Sedangkan wartawan olahraga Harian Kompas Herpin Dewanto berharap PSSI bisa mendengarkan omongan dari para pecinta sepak bola termasuk juga Kemenpora.
Dia merasa ketidakhadiran PSSI dalam diskusi terbuka malah tidak menghasilkan apapun untuk kemajuan sepak bola Indonesia. Ia menilai, justru akan bertambah parah apabila kongres PSSI nantinya berujung nihil tanpa membahas mafia skor ini.
“Kalau kongres PSSI juga tidak menghasilkan apa-apa, maka perbincangan kami akan menjadi sia-sia saja,” kata Herpin di lokasi yang sama.
Sementara itu, Koordinator Save Our Soccer Akmal Marhali setuju kongres PSSI harus menghasilkan sesuatu yang dapat mencegah kecurangan mafia bola.
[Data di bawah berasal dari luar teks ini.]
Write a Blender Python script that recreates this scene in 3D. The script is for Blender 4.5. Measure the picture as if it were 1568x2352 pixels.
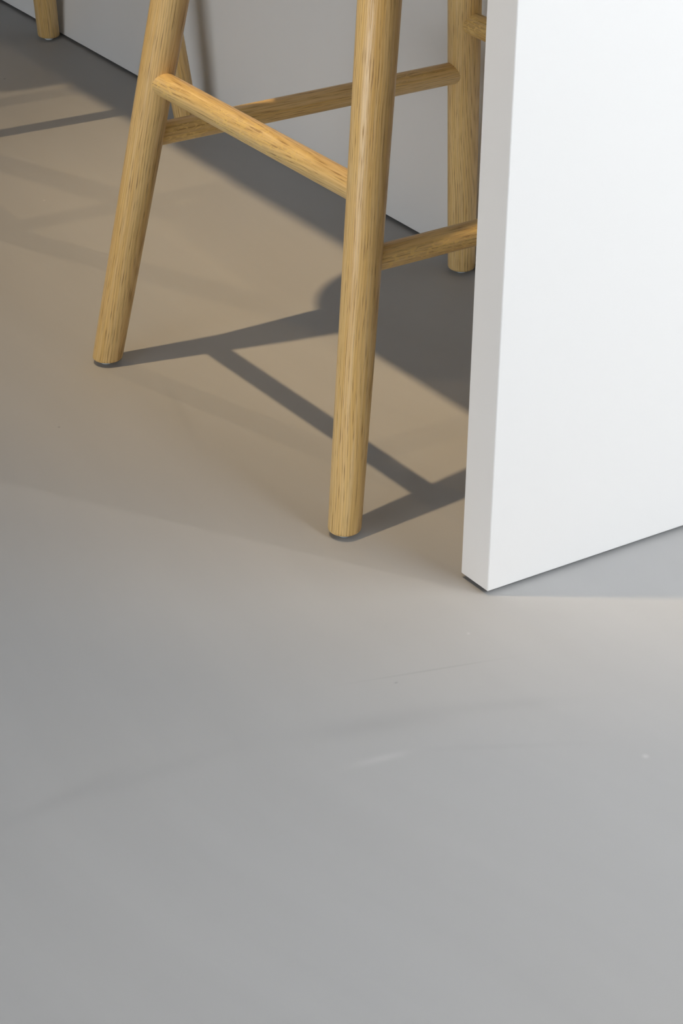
import bpy, bmesh, math, random
from mathutils import Vector, Matrix

# ------------------------------------------------------------------ reset
for o in list(bpy.data.objects):
    bpy.data.objects.remove(o, do_unlink=True)
scene = bpy.context.scene
C = scene.collection
PI = math.pi

# World axes: X runs along the island front, Y runs from the seating side
# into the island, the origin is the outer front corner of the end panel.

# ------------------------------------------------------------------ camera
cam_d = bpy.data.cameras.new('camera')
cam = bpy.data.objects.new('camera', cam_d)
C.objects.link(cam)
scene.camera = cam
cam_d.sensor_fit = 'HORIZONTAL'
cam_d.sensor_width = 24.0
cam_d.lens = 24.0 * 5690.28 / 1568.0
cam_d.clip_start = 0.05
cam_d.clip_end = 60
right = Vector((0.5571176556, 0.8302748957, 0.0162331563))
up = Vector((-0.4053152939, 0.2548028596, 0.8779493239))
fwd = Vector((-0.7248030286, 0.4957006156, -0.4784782852))
m = Matrix.Identity(4)
for i in range(3):
    m[i][0] = right[i]
    m[i][1] = up[i]
    m[i][2] = -fwd[i]
m.translation = Vector((1.4992581745, -1.1844731659, 1.1212363065))
cam.matrix_world = m

# ------------------------------------------------------------------ world, lights, exposure
SKY = 9.6                                     # brightness of the overcast sky outside
world = bpy.data.worlds.new('overcast_sky')
scene.world = world
world.use_nodes = True
bg = world.node_tree.nodes['Background']
bg.inputs['Color'].default_value = (0.928, 0.942, 1.0, 1)
bg.inputs['Strength'].default_value = SKY

scene.view_settings.view_transform = 'Standard'
scene.view_settings.look = 'None'
scene.view_settings.gamma = 1.0
scene.view_settings.use_curve_mapping = False
scene.view_settings.exposure = 0.0

scene.cycles.use_adaptive_sampling = True
scene.cycles.use_light_tree = False
scene.cycles.adaptive_threshold = 0.04
scene.cycles.max_bounces = 4
scene.cycles.diffuse_bounces = 3
scene.cycles.glossy_bounces = 2
scene.cycles.transmission_bounces = 2
scene.cycles.caustics_reflective = False
scene.cycles.caustics_refractive = False

# room extents (metres)
X0, X1, Y0, Y1, H = -5.2, 2.2, -4.0, 5.2, 3.06
# windows: (wall, from, to, sill, head)
WIN_R = (0.05, 4.6, 1.02, 2.74)              # in the wall at X1
WIN_F = (-0.40, 2.15, 0.05, 1.40)               # in the wall at Y0

def portal(name, loc, rot, sx, sy):
    l = bpy.data.lights.new(name, 'AREA')
    l.shape = 'RECTANGLE'
    l.size, l.size_y = sx, sy
    l.cycles.is_portal = True
    o = bpy.data.objects.new(name, l)
    C.objects.link(o)
    o.location = loc
    o.rotation_euler = rot
    return o
portal('daylight_portal', (X1 + 0.02, (WIN_R[0] + WIN_R[1]) / 2, (WIN_R[2] + WIN_R[3]) / 2), (PI / 2, 0, PI / 2), WIN_R[1] - WIN_R[0], WIN_R[3] - WIN_R[2])
portal('daylight_portal', ((WIN_F[0] + WIN_F[1]) / 2, Y0 - 0.02, (WIN_F[2] + WIN_F[3]) / 2), (PI / 2, 0, 0), WIN_F[1] - WIN_F[0], WIN_F[3] - WIN_F[2])

LAMP_A = Vector((-0.407, -0.605, 3.04))       # spotlight whose beam falls on the stool
LAMP_C = Vector((-3.75, -0.62, 3.04))         # next spotlight along the row
FILL_LAMP_D = Vector((0.75, -0.60, 3.04))          # added fill spotlight, brightens the open floor in front
LAMP_B = Vector((1.30, 0.82, 3.04))           # spotlight over the other side of the end panel

def spot(name, loc, target, watts, color, angle, blend, radius=0.024):
    l = bpy.data.lights.new(name, 'SPOT')
    l.energy = watts
    l.color = color
    l.spot_size = math.radians(angle)
    l.spot_blend = blend
    l.shadow_soft_size = radius
    o = bpy.data.objects.new(name, l)
    C.objects.link(o)
    o.location = loc
    d = Vector(target) - Vector(loc)
    o.rotation_euler = d.to_track_quat('-Z', 'Y').to_euler()
    return o
WARM = (1.0, 0.74, 0.42)
spot('spotlight_beam', LAMP_A, (-0.57, 0.82, 0), 245, WARM, 45, 0.88)
spot('spotlight_beam', LAMP_C, (-1.05, -0.05, 0), 62, WARM, 24, 0.8)
spot('spotlight_beam', FILL_LAMP_D, (0.74, -0.26, 0), 62, (1.0, 0.98, 0.97), 40, 1.0, 0.05)  # added neutral fill for the foreground floor
spot('spotlight_beam', LAMP_B, (0.1, -0.2, 0), 38, (1.0, 0.90, 0.78), 80, 0.6, 0.02)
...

Salah satu fokusnya adalah menghapuskan rangkap jabatan pengurus organisasi sepak bola dengan pengurus klub.
Hal ini menjadi perhatian Akmal karena rangkap jabatan cenderung menguatkan tindakan match fixing.
“Bersih-bersih PSSI dari pihak yang mencari keuntungan yang tidak halal dari sepak bola, termasuk juga di dalamnya aturan rangkap jabatan,” kata Akmal kepada reporter Tirto.
“PSSI harus menunjukkan ketegasan membenahi diri mereka sendiri,” kata dia.
Belum Tentu Bahas Rangkap Jabatan
Dalam kesempatan diskusi “Sepak Mafia Bola” di kawasan Jakarta Pusat, Sabtu (5/1/2019), Anggota Exco PSSI Gusti Randa mengatakan rangkap jabatan merupakan urusan masing-masing individu.
Menurut dia, terserah mereka mau rangkap jabatan di klub atau tidak. Sebab, belum ada regulasi yang mengatur soal rangkap jabatan ini. Selama ini, kata Gusti, tidak rangkap jabatan dilakukan hanya berdasarkan kesadaran pribadi.
Namun, kata Gusti, meski belum ada regulasi yang mengatur soal rangkap jabatan, ia tetap berharap ada regulasi soal dualisme itu. Alasannya, kata Gusti, rangkap jabatan tetap berpotensi menimbulkan konflik kepentingan.
“Rangkap jabatan harus dihindari karena diduga memunculkan potensi kepentingan,” kata Gusti.
Hanya saja, kata Gusti, isu rangkap jabatan ini belum tentu dibahas dalam Kongres PSSI yang direncanakan berlangsung pada 20 Januari 2019. Sebab, bahasan ini tergantung pada keputusan voter.
“Kongres PSSI yang punya kedaulatan itu voter. Sementara ini, belum ada agenda itu [usulan tidak rangkap jabatan]. Kalau sekarang dianggap penting, tentu voter akan mengusulkan hal tersebut dibahas saat kongres,” kata Gusti.